* Start Records for this task *
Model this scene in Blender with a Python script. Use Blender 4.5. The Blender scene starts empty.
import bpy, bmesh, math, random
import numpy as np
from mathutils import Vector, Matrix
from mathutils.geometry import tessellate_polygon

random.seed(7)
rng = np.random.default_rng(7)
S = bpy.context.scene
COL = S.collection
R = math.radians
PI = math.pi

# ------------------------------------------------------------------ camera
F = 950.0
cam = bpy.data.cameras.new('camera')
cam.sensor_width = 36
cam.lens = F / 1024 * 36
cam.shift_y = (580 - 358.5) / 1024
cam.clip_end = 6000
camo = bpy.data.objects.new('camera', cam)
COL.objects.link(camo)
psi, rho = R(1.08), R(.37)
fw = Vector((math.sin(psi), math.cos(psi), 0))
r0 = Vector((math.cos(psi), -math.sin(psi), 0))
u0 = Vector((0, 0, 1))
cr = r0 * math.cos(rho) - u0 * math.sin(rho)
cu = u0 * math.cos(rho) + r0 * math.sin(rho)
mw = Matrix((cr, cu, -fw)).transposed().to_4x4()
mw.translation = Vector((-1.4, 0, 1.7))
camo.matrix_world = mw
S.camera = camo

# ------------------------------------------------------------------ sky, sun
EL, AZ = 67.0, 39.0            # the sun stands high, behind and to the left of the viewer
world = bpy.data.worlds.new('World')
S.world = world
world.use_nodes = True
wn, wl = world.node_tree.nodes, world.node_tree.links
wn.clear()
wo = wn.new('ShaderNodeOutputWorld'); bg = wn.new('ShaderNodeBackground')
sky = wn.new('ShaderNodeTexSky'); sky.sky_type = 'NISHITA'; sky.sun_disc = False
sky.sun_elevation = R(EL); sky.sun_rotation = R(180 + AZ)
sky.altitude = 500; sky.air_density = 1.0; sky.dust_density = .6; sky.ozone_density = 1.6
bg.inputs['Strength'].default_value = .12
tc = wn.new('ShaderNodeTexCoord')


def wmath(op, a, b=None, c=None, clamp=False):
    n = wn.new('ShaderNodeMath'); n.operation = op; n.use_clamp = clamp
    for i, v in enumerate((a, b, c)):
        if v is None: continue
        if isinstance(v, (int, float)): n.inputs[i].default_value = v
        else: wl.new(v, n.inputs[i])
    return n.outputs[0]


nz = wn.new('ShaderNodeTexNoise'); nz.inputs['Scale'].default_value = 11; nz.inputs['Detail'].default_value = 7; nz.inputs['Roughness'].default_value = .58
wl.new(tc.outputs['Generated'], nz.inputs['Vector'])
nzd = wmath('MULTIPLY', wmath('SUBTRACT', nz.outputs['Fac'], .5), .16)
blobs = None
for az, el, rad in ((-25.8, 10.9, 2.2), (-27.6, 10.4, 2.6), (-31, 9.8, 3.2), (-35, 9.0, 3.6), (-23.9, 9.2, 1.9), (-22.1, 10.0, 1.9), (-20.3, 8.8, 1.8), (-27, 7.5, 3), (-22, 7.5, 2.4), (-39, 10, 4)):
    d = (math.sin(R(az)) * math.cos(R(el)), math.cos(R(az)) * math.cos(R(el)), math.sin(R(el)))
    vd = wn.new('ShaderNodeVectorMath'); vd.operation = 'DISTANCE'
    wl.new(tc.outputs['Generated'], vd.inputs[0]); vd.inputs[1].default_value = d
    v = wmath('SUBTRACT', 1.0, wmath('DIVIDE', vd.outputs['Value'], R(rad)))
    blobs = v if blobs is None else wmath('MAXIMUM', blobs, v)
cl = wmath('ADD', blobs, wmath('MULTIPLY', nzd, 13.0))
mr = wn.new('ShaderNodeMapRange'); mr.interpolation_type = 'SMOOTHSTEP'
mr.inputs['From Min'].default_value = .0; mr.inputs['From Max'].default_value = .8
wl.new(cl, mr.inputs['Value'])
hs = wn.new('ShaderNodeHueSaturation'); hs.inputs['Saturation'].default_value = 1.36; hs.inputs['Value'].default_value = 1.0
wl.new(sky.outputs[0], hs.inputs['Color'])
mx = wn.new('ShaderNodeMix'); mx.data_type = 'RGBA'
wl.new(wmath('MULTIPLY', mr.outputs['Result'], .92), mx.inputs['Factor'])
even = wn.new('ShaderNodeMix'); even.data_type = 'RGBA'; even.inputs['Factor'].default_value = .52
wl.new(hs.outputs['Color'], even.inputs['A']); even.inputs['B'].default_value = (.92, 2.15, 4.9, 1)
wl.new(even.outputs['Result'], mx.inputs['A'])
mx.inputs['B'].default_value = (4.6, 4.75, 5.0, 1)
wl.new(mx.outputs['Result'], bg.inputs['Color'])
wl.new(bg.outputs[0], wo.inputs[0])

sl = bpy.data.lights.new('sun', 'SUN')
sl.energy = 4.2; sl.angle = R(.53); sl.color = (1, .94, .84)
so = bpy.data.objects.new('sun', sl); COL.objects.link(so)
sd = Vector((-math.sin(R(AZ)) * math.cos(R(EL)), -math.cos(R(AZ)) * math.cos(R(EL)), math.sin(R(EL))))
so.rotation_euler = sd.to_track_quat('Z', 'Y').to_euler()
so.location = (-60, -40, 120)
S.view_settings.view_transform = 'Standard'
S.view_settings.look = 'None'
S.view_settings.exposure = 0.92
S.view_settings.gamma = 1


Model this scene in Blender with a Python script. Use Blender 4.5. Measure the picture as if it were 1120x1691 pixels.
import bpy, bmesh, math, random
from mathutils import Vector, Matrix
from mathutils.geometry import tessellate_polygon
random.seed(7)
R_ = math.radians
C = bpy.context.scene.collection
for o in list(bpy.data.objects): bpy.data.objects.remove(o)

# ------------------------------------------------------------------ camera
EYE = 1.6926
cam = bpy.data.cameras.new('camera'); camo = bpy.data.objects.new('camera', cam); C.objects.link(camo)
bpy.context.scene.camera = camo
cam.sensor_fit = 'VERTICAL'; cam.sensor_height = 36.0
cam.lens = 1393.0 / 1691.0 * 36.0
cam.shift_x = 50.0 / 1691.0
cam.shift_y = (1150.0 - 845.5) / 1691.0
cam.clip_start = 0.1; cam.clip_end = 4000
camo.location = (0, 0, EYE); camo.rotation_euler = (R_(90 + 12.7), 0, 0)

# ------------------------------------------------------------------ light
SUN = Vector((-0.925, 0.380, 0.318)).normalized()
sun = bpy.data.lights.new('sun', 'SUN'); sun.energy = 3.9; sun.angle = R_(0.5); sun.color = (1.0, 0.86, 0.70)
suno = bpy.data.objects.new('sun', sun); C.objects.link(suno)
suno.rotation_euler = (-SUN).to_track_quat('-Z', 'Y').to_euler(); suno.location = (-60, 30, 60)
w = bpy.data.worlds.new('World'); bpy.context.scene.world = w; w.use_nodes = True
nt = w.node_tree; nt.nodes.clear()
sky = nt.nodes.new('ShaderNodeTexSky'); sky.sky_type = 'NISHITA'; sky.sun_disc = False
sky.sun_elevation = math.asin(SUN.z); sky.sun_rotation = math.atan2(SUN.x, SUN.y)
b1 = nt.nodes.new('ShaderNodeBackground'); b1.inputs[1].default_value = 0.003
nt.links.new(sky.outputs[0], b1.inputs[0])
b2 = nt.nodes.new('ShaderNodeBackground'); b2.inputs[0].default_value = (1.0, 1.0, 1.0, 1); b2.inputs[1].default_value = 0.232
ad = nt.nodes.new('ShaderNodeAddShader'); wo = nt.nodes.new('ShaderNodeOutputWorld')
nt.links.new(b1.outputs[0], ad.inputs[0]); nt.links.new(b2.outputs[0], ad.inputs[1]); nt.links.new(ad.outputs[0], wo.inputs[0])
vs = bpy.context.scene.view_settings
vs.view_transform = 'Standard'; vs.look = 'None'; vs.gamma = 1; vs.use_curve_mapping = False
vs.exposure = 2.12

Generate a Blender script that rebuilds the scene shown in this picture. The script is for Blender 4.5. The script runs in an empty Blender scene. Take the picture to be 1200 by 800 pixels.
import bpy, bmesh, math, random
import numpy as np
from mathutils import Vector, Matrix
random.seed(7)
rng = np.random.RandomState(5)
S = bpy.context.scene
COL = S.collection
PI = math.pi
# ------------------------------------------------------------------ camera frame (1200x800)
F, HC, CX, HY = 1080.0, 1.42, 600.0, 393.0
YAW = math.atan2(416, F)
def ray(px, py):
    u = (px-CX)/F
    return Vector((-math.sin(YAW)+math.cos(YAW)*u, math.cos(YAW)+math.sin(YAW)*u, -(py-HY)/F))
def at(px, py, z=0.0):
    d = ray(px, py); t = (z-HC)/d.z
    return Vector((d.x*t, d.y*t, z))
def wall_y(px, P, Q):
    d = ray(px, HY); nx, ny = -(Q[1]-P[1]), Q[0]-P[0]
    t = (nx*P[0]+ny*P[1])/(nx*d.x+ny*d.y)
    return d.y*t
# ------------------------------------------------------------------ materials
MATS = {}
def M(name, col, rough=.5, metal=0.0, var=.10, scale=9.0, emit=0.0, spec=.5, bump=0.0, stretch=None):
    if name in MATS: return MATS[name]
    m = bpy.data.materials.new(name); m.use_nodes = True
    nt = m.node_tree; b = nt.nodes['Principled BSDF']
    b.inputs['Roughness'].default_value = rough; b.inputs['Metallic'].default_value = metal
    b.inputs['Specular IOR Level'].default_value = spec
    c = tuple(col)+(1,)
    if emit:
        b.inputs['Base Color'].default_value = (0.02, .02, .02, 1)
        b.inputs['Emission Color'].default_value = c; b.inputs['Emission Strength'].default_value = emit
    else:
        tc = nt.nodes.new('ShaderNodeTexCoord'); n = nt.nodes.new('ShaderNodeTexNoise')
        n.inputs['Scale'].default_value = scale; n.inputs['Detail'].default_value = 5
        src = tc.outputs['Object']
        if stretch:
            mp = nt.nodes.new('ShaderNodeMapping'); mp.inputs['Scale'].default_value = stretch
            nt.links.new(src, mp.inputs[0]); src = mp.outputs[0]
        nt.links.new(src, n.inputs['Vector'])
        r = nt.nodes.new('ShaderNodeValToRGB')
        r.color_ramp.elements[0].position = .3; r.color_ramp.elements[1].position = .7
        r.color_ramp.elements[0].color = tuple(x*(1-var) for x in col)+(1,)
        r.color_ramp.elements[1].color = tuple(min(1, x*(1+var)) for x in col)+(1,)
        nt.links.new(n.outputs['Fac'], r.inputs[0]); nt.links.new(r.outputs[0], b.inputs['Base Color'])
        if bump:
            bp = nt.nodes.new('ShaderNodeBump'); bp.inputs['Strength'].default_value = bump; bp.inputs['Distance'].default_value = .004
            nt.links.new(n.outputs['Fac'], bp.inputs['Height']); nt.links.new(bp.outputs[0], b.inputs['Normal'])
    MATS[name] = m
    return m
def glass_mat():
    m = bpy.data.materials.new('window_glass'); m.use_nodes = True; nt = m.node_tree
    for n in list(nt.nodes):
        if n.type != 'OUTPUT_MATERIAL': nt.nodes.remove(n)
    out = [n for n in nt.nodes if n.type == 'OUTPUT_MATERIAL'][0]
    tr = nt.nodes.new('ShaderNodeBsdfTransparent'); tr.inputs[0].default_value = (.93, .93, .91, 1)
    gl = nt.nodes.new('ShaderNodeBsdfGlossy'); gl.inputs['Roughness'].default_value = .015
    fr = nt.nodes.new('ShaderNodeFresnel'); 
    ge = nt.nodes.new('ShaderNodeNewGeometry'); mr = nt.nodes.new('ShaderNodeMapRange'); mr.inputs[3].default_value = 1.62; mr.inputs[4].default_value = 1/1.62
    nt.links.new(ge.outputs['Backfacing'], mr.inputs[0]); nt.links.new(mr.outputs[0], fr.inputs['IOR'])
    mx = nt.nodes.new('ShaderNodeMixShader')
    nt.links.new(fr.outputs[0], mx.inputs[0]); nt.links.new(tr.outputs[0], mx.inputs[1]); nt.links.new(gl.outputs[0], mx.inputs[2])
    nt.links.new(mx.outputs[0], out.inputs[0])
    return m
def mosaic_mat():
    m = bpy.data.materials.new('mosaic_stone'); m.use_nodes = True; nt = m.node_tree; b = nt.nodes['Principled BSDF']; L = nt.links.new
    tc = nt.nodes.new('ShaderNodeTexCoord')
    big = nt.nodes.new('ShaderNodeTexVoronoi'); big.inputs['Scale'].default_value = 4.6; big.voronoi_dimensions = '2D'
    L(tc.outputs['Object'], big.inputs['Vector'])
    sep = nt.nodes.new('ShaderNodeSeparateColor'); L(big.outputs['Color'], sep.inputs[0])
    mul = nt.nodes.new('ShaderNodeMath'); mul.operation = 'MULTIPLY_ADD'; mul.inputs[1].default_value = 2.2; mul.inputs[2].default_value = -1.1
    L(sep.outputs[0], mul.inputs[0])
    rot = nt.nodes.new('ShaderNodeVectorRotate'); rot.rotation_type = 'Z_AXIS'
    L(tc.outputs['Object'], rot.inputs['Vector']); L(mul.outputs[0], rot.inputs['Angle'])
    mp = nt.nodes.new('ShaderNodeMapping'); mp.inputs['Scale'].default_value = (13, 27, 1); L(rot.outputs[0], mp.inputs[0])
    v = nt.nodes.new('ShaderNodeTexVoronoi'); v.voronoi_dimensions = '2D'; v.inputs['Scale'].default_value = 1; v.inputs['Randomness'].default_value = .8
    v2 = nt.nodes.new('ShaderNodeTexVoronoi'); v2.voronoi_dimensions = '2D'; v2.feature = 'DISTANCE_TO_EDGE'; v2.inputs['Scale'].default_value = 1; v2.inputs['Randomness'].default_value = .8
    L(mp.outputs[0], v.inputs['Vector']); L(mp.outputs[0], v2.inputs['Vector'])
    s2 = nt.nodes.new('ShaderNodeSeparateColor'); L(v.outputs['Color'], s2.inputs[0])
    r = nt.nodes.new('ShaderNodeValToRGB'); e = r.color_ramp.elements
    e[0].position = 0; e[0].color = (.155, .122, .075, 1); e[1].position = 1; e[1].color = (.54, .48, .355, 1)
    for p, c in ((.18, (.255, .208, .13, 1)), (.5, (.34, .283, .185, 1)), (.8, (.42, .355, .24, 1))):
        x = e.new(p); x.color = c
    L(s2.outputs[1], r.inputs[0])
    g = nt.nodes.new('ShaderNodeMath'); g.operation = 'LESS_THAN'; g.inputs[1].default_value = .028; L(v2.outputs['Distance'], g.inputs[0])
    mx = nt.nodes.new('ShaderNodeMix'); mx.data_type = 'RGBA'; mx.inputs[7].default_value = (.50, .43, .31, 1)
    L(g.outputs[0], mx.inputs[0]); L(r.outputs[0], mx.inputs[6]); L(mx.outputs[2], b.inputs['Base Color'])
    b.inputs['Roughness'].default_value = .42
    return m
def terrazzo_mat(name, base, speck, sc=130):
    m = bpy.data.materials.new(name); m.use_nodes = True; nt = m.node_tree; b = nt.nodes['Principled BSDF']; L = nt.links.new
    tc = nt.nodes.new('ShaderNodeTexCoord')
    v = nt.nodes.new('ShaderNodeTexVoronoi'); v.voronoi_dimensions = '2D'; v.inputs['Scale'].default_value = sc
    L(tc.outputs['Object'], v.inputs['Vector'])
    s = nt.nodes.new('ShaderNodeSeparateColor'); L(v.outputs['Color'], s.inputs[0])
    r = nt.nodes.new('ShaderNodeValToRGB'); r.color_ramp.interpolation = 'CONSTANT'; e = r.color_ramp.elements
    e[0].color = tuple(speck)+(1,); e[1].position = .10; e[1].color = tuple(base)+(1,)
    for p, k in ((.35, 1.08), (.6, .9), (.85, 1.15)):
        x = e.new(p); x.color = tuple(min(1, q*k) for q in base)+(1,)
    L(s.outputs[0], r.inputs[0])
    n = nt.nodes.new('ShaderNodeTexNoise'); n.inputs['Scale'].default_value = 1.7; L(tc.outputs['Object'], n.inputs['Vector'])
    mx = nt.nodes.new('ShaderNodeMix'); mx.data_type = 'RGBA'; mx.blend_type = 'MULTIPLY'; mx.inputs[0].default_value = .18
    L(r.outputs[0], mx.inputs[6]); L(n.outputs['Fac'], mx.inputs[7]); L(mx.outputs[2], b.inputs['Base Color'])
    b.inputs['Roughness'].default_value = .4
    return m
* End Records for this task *
- _What needs to be done_
Taking the material above, extract exactly and only the lines from the line with "were 1120x1691 pixels." to the line with "camo.location = (0, 0, EYE);", inclusive of both.

- _Written reply_
Model this scene in Blender with a Python script. Use Blender 4.5. Measure the picture as if it were 1120x1691 pixels.
import bpy, bmesh, math, random
from mathutils import Vector, Matrix
from mathutils.geometry import tessellate_polygon
random.seed(7)
R_ = math.radians
C = bpy.context.scene.collection
for o in list(bpy.data.objects): bpy.data.objects.remove(o)

# ------------------------------------------------------------------ camera
EYE = 1.6926
cam = bpy.data.cameras.new('camera'); camo = bpy.data.objects.new('camera', cam); C.objects.link(camo)
bpy.context.scene.camera = camo
cam.sensor_fit = 'VERTICAL'; cam.sensor_height = 36.0
cam.lens = 1393.0 / 1691.0 * 36.0
cam.shift_x = 50.0 / 1691.0
cam.shift_y = (1150.0 - 845.5) / 1691.0
cam.clip_start = 0.1; cam.clip_end = 4000
camo.location = (0, 0, EYE); camo.rotation_euler = (R_(90 + 12.7), 0, 0)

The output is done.